Tipton’s son, Billy Tipton Jr., is one of the central characters in the documentary, and it’s obvious his conception of his father changes throughout the film. One of the most striking moments is when you tell him that you’re trans. What was it like to be in that moment?
Joynt: My outing myself to Billy Jr. in that moment was an exchange of generosity. As an interviewer, I actually didn’t see a way forward without meeting him in that space. I understood clearly that he wants to protect his dad’s legacy, even though he is a bit apprehensive around transness. The way he understands transness is through the machine of the talk shows and tabloids; after that disclosure, we witnessed a wild opening up from Billy Jr. He realized his father’s story could be told through a completely different lens. Mac: I felt a bit of panic because I didn’t know what reaction to expect from Billy Jr. He had some questions… There were definitely some questions [laughs]. But none of them were out of bounds for me—they were personal, but by that point we’d asked him a lot of personal questions, too.
Earlier on you alluded to how slippery the boundaries between identity categories can be, especially when we’re looking back on historical figures who never “came out” using their own terminology. As documentarians, how did you navigate representing someone without necessarily knowing how that person would have wanted to be identified?

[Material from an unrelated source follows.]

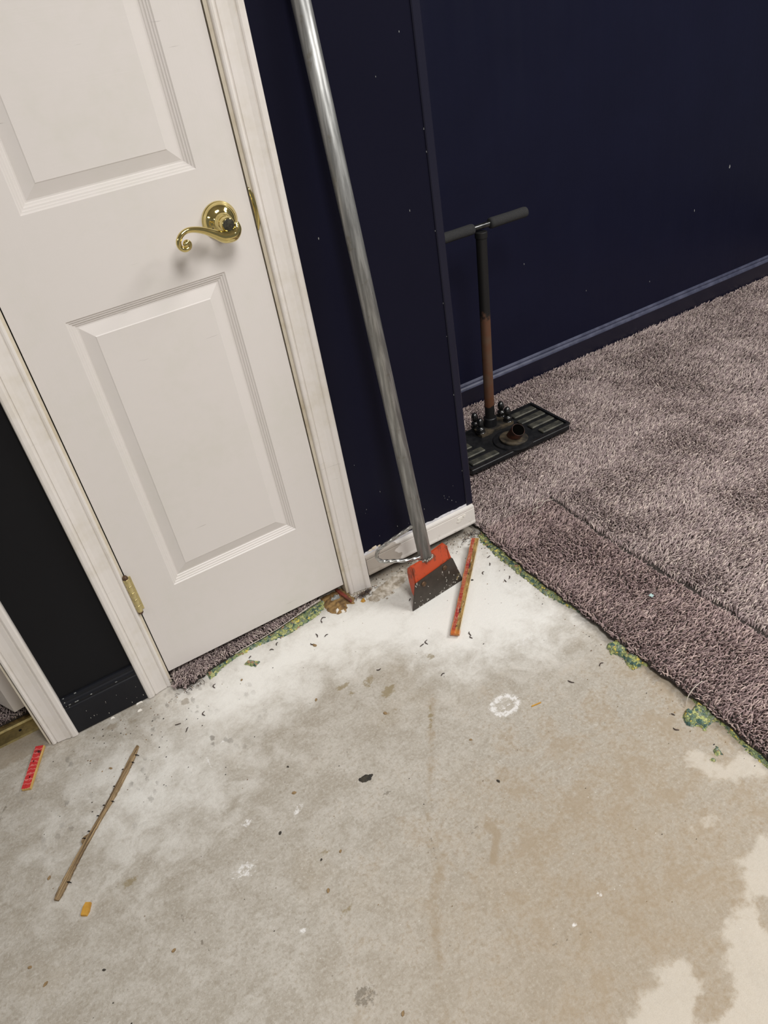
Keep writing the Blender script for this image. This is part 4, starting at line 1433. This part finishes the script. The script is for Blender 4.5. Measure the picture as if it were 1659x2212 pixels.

Joynt: I think there’s something really valuable in foregrounding what we don’t know. The language of “transsexuality” did not exist in the ’40s and ’50s when Tipton was gigging in the southern United States. And in the ’80s, when Tipton’s story was in the tabloids, the word “transsexual” was most readily associated with transfeminine people and had a very particular shape and meaning. We made this historical context explicit throughout the documentary. Mac: Geez, you’re so smart. I always love listening to Chase’s answers. Joynt: Oh, we’re getting emotional. Sorry, Ziya, we’re going to get off this call and text each other about our feelings.
Don’t ever apologize for Trans Feelings. Let’s wrap on a mushy note, then: Why is it important for trans folks to have access to our history?
Mac: Growing up, it would have been mind blowing and comforting to see Billy Tipton’s story in a history book. It’s important to know where we came from. I don’t want to know the history I learned in American public school because it was filled with so many lies! I want to know my history. I wouldn’t be where I am today as a trans person if it weren’t for the people who came before me and did the work. Joynt: There’s also the recognition that history is not stable. History is born through the repetition of certain stories by people in power. Part of the way I think we’re trying to engage history in the film itself is to put our understanding of transmasculine history together. So we had Jamison Green, a formative trans activist interacting with Amos, who is a contemporary trans culture-maker of huge significance. Those kinds of connections that can be, you know, geeky for those who know the most about transmasculine history and newly important to those who might never have encountered either person or their work before. That, to me, is the richness and complexity of a project like ours. No Ordinary Man is streaming at the Toronto International Film Festival until Sept. 20.